The secondary's play has freed new linebacker Travis Feeney, another redshirt freshman into becoming a menace all over the field, particularly in the opposing backfield.

"Travis has had tremendous second half of the season," Sarkisian said of Feeney, a converted safety with 4.4 speed in the 40-yard dash. "That transition is not easy.

"The same could be said about Shaq Thompson."

Thompson was rated as the nation's top high-school safety last winter out of Grant High School in Sacramento, Calif. Wilcox created a position for him in August, converting him into a hybrid linebacker who is listed as a nickel back on the depth chart but is more often just off the line of scrimmage as an edge rusher and inside pass-coverage force.

The physicality and speed of Thompson, along with the fleet Feeney and sophomore John Timu, another former safety and a high-school quarterback, give Washington as fast and athletic a set of starting linebackers as its had in years.

It's almost as if last December's 67-56 loss to Baylor in the Alamo Bowl didn't happen.

Wilcox and his three new assistants arrived days later to remake a unit that this season is the identity of Husky football.

"I mean, obviously you want to be optimistic and think positively that we could improve from last year," Glenn said. "But once we kind of got going a little bit and I realized what the schemes were and what he was doing and how our personnel fit it, I thought we'd definitely be a lot better than we were last year.

"Now, we are really starting to play our best football, at the end of the season.

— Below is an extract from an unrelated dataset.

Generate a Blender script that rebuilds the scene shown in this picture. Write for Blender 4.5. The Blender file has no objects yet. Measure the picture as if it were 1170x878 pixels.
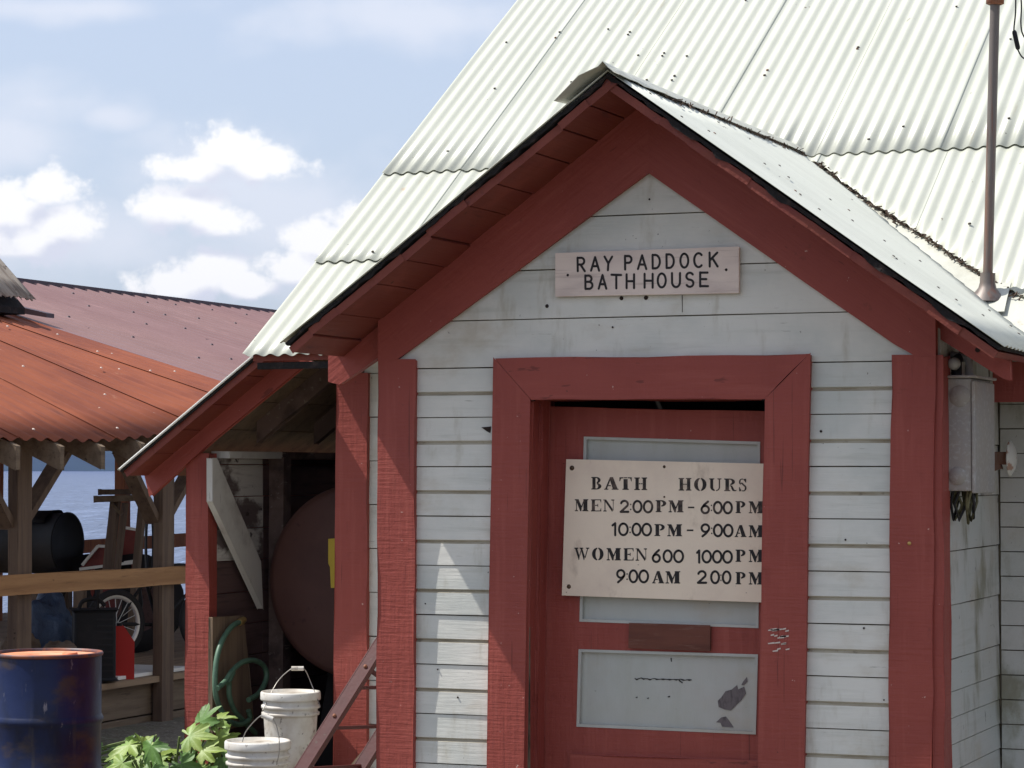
import bpy, bmesh, math, random
from mathutils import Vector, Matrix, noise
random.seed(11)
sc = bpy.context.scene
R = math.radians
# ------------------------------------------------------------------ camera
F = 3000.0                                   # focal length in pixels of the 1170 px wide photograph
TH, AL = math.atan((1790 - 585) / F), math.atan(98 / F)
FW = Vector((-math.sin(TH), math.cos(TH), 0)); RT = Vector((math.cos(TH), math.sin(TH), 0)); UP = Vector((0, 0, 1))
CF = FW * math.cos(AL) + UP * math.sin(AL); CU = UP * math.cos(AL) - FW * math.sin(AL)
CAM = -(FW * 10 + RT * (155 / 300)) + Vector((0, 0, 1.8))
cd = bpy.data.cameras.new('camera'); cam = bpy.data.objects.new('camera', cd); sc.collection.objects.link(cam)
cam.matrix_world = Matrix(((RT.x, CU.x, -CF.x, CAM.x), (RT.y, CU.y, -CF.y, CAM.y), (RT.z, CU.z, -CF.z, CAM.z), (0, 0, 0, 1)))
cd.sensor_width = 36; cd.lens = F / 1170 * 36; cd.clip_start = 0.1; cd.clip_end = 60000
sc.camera = cam
def ray(x, y): return CF + RT * ((x - 585) / F) + CU * ((439 - y) / F)
def PY(x, y, v): d = ray(x, y); return CAM + d * ((v - CAM.y) / d.y)
def PX(x, y, v): d = ray(x, y); return CAM + d * ((v - CAM.x) / d.x)
def PD(x, y, v): return CAM + ray(x, y) * v
def PL(x, y, n, p): d = ray(x, y); n = Vector(n); return CAM + d * (n.dot(Vector(p) - CAM) / n.dot(d))
# ------------------------------------------------------------------ light, sky, exposure
SUN = Vector((-4, -1.15, 6.3)).normalized()
EL = math.asin(SUN.z)
sd = bpy.data.lights.new('sun', 'SUN'); so = bpy.data.objects.new('sun', sd); sc.collection.objects.link(so)
sd.energy = 5.0; sd.angle = R(0.55); sd.color = (1, 0.965, 0.91)
so.rotation_euler = (-SUN).to_track_quat('-Z', 'Y').to_euler()
sc.view_settings.view_transform = 'Standard'; sc.view_settings.look = 'None'
sc.view_settings.exposure = 0.3; sc.view_settings.gamma = 1.0
W = bpy.data.worlds.new('World'); sc.world = W; W.use_nodes = True
def build_world():
    nt = W.node_tree; N = nt.nodes; L = nt.links; N.clear()
    def nd(t, **k):
        n = N.new(t)
        for a, b in k.items(): setattr(n, a, b)
        return n
    def mth(op, a, b=None, c=None, cl=False):
        n = nd('ShaderNodeMath', operation=op, use_clamp=cl)
        for i, v in enumerate((a, b, c)):
            if v is None: continue
            if isinstance(v, (int, float)): n.inputs[i].default_value = v
            else: L.new(v, n.inputs[i])
        return n.outputs[0]
    sky = nd('ShaderNodeTexSky', sky_type='NISHITA'); sky.sun_disc = False
    sky.sun_elevation = EL; sky.sun_rotation = math.atan2(SUN.x, SUN.y); sky.air_density = 1.0; sky.dust_density = 1.5; sky.ozone_density = 1.5
    tc = nd('ShaderNodeTexCoord'); D = tc.outputs['Generated']
    def dot(v):
        n = nd('ShaderNodeVectorMath', operation='DOT_PRODUCT'); L.new(D, n.inputs[0]); n.inputs[1].default_value = v
        return n.outputs['Value']
    df = mth('MAXIMUM', dot(FW), 0.02)
    u = mth('DIVIDE', dot(RT), df); v = mth('DIVIDE', dot(UP), df)
    cb = nd('ShaderNodeCombineXYZ'); L.new(u, cb.inputs[0]); L.new(v, cb.inputs[1]); UV = cb.outputs[0]
    def fbm(scale, detail, rough, src=UV, off=(0, 0, 0), sy=1.0):
        m = nd('ShaderNodeMapping'); L.new(src, m.inputs[0]); m.inputs['Location'].default_value = off; m.inputs['Scale'].default_value = (scale, scale * sy, scale)
        n = nd('ShaderNodeTexNoise'); L.new(m.outputs[0], n.inputs['Vector']); n.inputs['Scale'].default_value = 1
        n.inputs['Detail'].default_value = detail; n.inputs['Roughness'].default_value = rough
        return n.outputs['Fac']
    n1 = fbm(84, 9, 0.58)
    n2 = fbm(26, 4, 0.5, off=(3.1, 1.7, 0), sy=1.5)
    def field(blobs, dv=0.0):
        out = None
        for (x, y, rx, ry) in blobs:
            s = nd('ShaderNodeVectorMath', operation='SUBTRACT'); L.new(UV, s.inputs[0]); s.inputs[1].default_value = ((x - 585) / F, (537 - y) / F + dv, 0)
            m = nd('ShaderNodeVectorMath', operation='MULTIPLY'); L.new(s.outputs[0], m.inputs[0]); m.inputs[1].default_value = (F / rx, F / ry, 0)
            ln = nd('ShaderNodeVectorMath', operation='LENGTH'); L.new(m.outputs[0], ln.inputs[0])
            o = mth('SUBTRACT', 1.0, ln.outputs['Value'])
            out = o if out is None else mth('MAXIMUM', out, o)
        return out
    cum = [(258, 172, 52, 36), (295, 188, 66, 26), (222, 192, 64, 22), (208, 236, 66, 36), (244, 252, 56, 24), (48, 216, 56, 32), (12, 240, 66, 46), (66, 256, 62, 34), (20, 274, 90, 32),
           (236, 306, 52, 28), (212, 324, 84, 28), (276, 326, 56, 18), (404, 250, 42, 26), (372, 276, 66, 32), (345, 306, 60, 30),
           (-140, 190, 120, 60), (-260, 300, 160, 80), (1400, 300, 200, 90), (1700, 100, 200, 120), (-500, -100, 260, 120), (700, 320, 150, 60)]
    soft = [(45, 118, 115, 44), (120, 132, 60, 22), (15, 160, 110, 60), (90, 275, 220, 70), (340, 250, 200, 110), (250, 215, 160, 90), (480, 20, 260, 50), (80, 8, 200, 22)]
    fc = field(cum)
    mc = nd('ShaderNodeMapRange', interpolation_type='SMOOTHSTEP'); L.new(mth('ADD', fc, mth('MULTIPLY', mth('SUBTRACT', n1, 0.5), 1.9)), mc.inputs[0])
    mc.inputs['From Min'].default_value = -0.04; mc.inputs['From Max'].default_value = 0.5
    fs = field(soft)
    ms = nd('ShaderNodeMapRange', interpolation_type='SMOOTHSTEP'); L.new(mth('ADD', fs, mth('MULTIPLY', mth('SUBTRACT', n2, 0.5), 1.7)), ms.inputs[0])
    ms.inputs['From Min'].default_value = -0.1; ms.inputs['From Max'].default_value = 1.0; ms.inputs['To Max'].default_value = 0.55
    # generic broken cloud away from the part of the sky behind the house
    g = fbm(2.6, 6, 0.55, src=D, sy=1.0)
    mg = nd('ShaderNodeMapRange', interpolation_type='SMOOTHSTEP'); L.new(g, mg.inputs[0]); mg.inputs['From Min'].default_value = 0.5; mg.inputs['From Max'].default_value = 0.66; mg.inputs['To Max'].default_value = 0.5
    away = nd('ShaderNodeMapRange', interpolation_type='SMOOTHSTEP'); L.new(dot(FW), away.inputs[0]); away.inputs['From Min'].default_value = 0.93; away.inputs['From Max'].default_value = 0.8
    mgen = mth('MULTIPLY', mg.outputs[0], away.outputs[0])
    def mix(f, a, b):
        m = nd('ShaderNodeMix', data_type='RGBA'); L.new(f, m.inputs[0])
        for s, x in ((m.inputs[6], a), (m.inputs[7], b)):
            if isinstance(x, tuple): s.default_value = x
            else: L.new(x, s)
        return m.outputs[2]
    K = 7.9
    base = mix(mth('ADD', 0.55, 0.0), sky.outputs[0], (0.75 * K, 0.83 * K, 1.01 * K, 1))      # thin bright veil of high cloud over the whole sky
    fl = field(cum, dv=-0.010)
    core = nd('ShaderNodeMapRange', interpolation_type='SMOOTHSTEP'); L.new(mth('ADD', mth('SUBTRACT', fl, fc), mth('MULTIPLY', mth('SUBTRACT', n1, 0.5), 0.9)), core.inputs[0])
    core.inputs['From Min'].default_value = -0.18; core.inputs['From Max'].default_value = 0.42
    ccol = mix(core.outputs[0], (1.06 * K, 1.06 * K, 1.07 * K, 1), (0.76 * K, 0.79 * K, 0.90 * K, 1))
    c = mix(ms.outputs[0], base, (0.90 * K, 0.92 * K, 1.0 * K, 1))
    c = mix(mgen, c, (0.86 * K, 0.87 * K, 0.92 * K, 1))
    c = mix(mc.outputs[0], c, ccol)
    bg = nd('ShaderNodeBackground'); L.new(c, bg.inputs[0]); bg.inputs[1].default_value = 0.110
    L.new(bg.outputs[0], nd('ShaderNodeOutputWorld').inputs[0])
build_world()

# ------------------------------------------------------------------ materials
def S(r, g, b):
    def f(c):
        c /= 255.0
        return c / 12.92 if c <= 0.04045 else ((c + 0.055) / 1.055) ** 2.4
    return (f(r), f(g), f(b), 1)
def mat(name, base, rough=0.6, layers=(), bumps=(), metal=0.0, spec=0.35, rot=(0, 0, 0), trans=0.0, loc=(0, 0, 0), edge=None):
    """layers: (scale xyz, detail, lo, hi, colour, amount[, kind]);  bumps: (scale xyz, detail, strength, distance[, kind])"""
    m = bpy.data.materials.new(name); m.use_nodes = True; nt = m.node_tree; N = nt.nodes; L = nt.links
    b = N['Principled BSDF']; b.inputs['Roughness'].default_value = rough; b.inputs['Metallic'].default_value = metal
    b.inputs['Specular IOR Level'].default_value = spec
    tc = N.new('ShaderNodeTexCoord'); r0 = N.new('ShaderNodeMapping'); L.new(tc.outputs['Object'], r0.inputs[0]); r0.inputs['Rotation'].default_value = rot; r0.inputs['Location'].default_value = loc
    def tex(scale, detail, kind='noise', seed=0.0):
        mp = N.new('ShaderNodeMapping'); L.new(r0.outputs[0], mp.inputs[0]); mp.inputs['Scale'].default_value = scale; mp.inputs['Location'].default_value = (seed * 3.7, seed * 1.3, seed * 2.1)
        if kind == 'vor':
            t = N.new('ShaderNodeTexVoronoi'); L.new(mp.outputs[0], t.inputs['Vector']); t.inputs['Scale'].default_value = 1; return t.outputs['Distance']
        if kind == 'wave':
            t = N.new('ShaderNodeTexWave'); L.new(mp.outputs[0], t.inputs['Vector']); t.inputs['Scale'].default_value = 1; t.inputs['Distortion'].default_value = 3; t.inputs['Detail'].default_value = detail; return t.outputs['Fac']
        t = N.new('ShaderNodeTexNoise'); L.new(mp.outputs[0], t.inputs['Vector']); t.inputs['Scale'].default_value = 1; t.inputs['Detail'].default_value = detail; t.inputs['Roughness'].default_value = 0.6
        return t.outputs['Fac']
    col = None
    for i, ly in enumerate(layers):
        sc_, de, lo, hi, c, amt = ly[:6]; kind = ly[6] if len(ly) > 6 else 'noise'
        mr = N.new('ShaderNodeMapRange'); mr.interpolation_type = 'SMOOTHSTEP'; L.new(tex(sc_, de, kind, i + 1.0), mr.inputs[0])
        mr.inputs['From Min'].default_value = lo; mr.inputs['From Max'].default_value = hi; mr.inputs['To Max'].default_value = amt
        mx = N.new('ShaderNodeMix'); mx.data_type = 'RGBA'; L.new(mr.outputs[0], mx.inputs[0]); mx.inputs[7].default_value = c
        if col is None: mx.inputs[6].default_value = base
        else: L.new(col, mx.inputs[6])
        col = mx.outputs[2]
    if edge and col is not None:          # paint worn off along the arrises
        ge = N.new('ShaderNodeNewGeometry'); m1 = N.new('ShaderNodeMapRange'); L.new(ge.outputs['Pointiness'], m1.inputs[0]); m1.inputs['From Min'].default_value = 0.515; m1.inputs['From Max'].default_value = 0.56
        m2 = N.new('ShaderNodeMapRange'); L.new(tex((9, 9, 9), 6, 'noise', 21.0), m2.inputs[0]); m2.inputs['From Min'].default_value = 0.50; m2.inputs['From Max'].default_value = 0.58
        mu = N.new('ShaderNodeMath'); mu.operation = 'MULTIPLY'; L.new(m1.outputs[0], mu.inputs[0]); L.new(m2.outputs[0], mu.inputs[1])
        mx = N.new('ShaderNodeMix'); mx.data_type = 'RGBA'; L.new(mu.outputs[0], mx.inputs[0]); L.new(col, mx.inputs[6]); mx.inputs[7].default_value = edge; col = mx.outputs[2]
    if col is None: b.inputs['Base Color'].default_value = base
    else: L.new(col, b.inputs['Base Color'])
    prev = None
    for i, bp in enumerate(bumps):
        sc_, de, st, di = bp[:4]; kind = bp[4] if len(bp) > 4 else 'noise'
        bn = N.new('ShaderNodeBump'); bn.inputs['Strength'].default_value = st; bn.inputs['Distance'].default_value = di
        L.new(tex(sc_, de, kind, i + 9.0), bn.inputs['Height'])
        if prev: L.new(prev, bn.inputs['Normal'])
        prev = bn.outputs[0]
    if prev: L.new(prev, b.inputs['Normal'])
    if trans: b.inputs['Transmission Weight'].default_value = trans
    return m
RED = S(149, 70, 60); RED2 = S(137, 62, 53); RED3 = S(166, 88, 76)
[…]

I mean, this is how you want to be playing in November, late November."

In last weekend's 38-3 win at Colorado the Huskies - without Trufant -- allowed their fewest points on the road in a dozen years, since a 51-3 win over WSU in the 2000 Apple Cup.

This year's Cougars will provide the latest to test UW's improved pass defense.

Washington State has thrown the ball 571 times in 11 games, the most in the Football Bowl Subdivision. WSU is 10th in the nation in pass offense under spread-`em-out, first-year coach Mike Leach. The Cougars have thrown for 3,615 yards in the air, an average of 329 yards per game, with 23 touchdown passes.

But the Huskies could find opportunities to make more plays on the ball Friday inside Martin Stadium. WSU's quarterbacks Connor Holiday and Jeff Tuel have thrown 19 interceptions. Only Western Michigan, with 21, has thrown more in the FBS this season.

"I know we had some tough ball games early in the year against spread teams," Sarkisian said, referring to UW's losses to Oregon and Arizona in October. "But I would like to think that with our athleticism that won't be as big a problem in the future."

Sarkisian smiled when asked immediately after Saturday's win outside the visitors' locker room at Folsom Field in Boulder if he could have envisioned such a dramatic turnaround so soon from his defense.

"I didn't know what to expect," he said. "I thought we had some pretty talented guys. I thought we could recruit some guys who could step in right away.

"One thing I have appreciated about Justin is, he's evolved as a defensive coordinator from Boise (State) to Tennessee to even early on with us to fit the personnel that we have and to put the players that we have in the best positions to be successful. And we're seeing some of those younger players get better as the season's gone on.

"It's a credit to our defensive staff for adjusting to what our guys can do well."

INSIDE THE DAWGS: Austin Seferian-Jenkins was named Monday one of three finalists for the John Mackey Award given annually to the nation's top tight end, one week after he was the only sophomore on the semifinalist list of eight. Last weekend Seferian-Jenkins caught his 11th career touchdown pass to set a new UW record for tight ends. His 99 receptions and 1,289 yards receiving are also all-time school records for the position. His 58 catches this season are yet another UW record for tight ends, and ASJ needs 45 yards receiving to pass Dave Williams' Huskies single-season, tight-end record of 795 yards receiving. "If there are three better tight ends in the country, I'd like to see them," Sarkisian said. ... The Huskies will have a team Thanksgiving meal early Thursday afternoon on campus after practice and before that afternoon's team flight to Pullman. ... The early forecast for Friday's game on the Palouse: Cloudy with temperatures in the upper 30s to low 40s.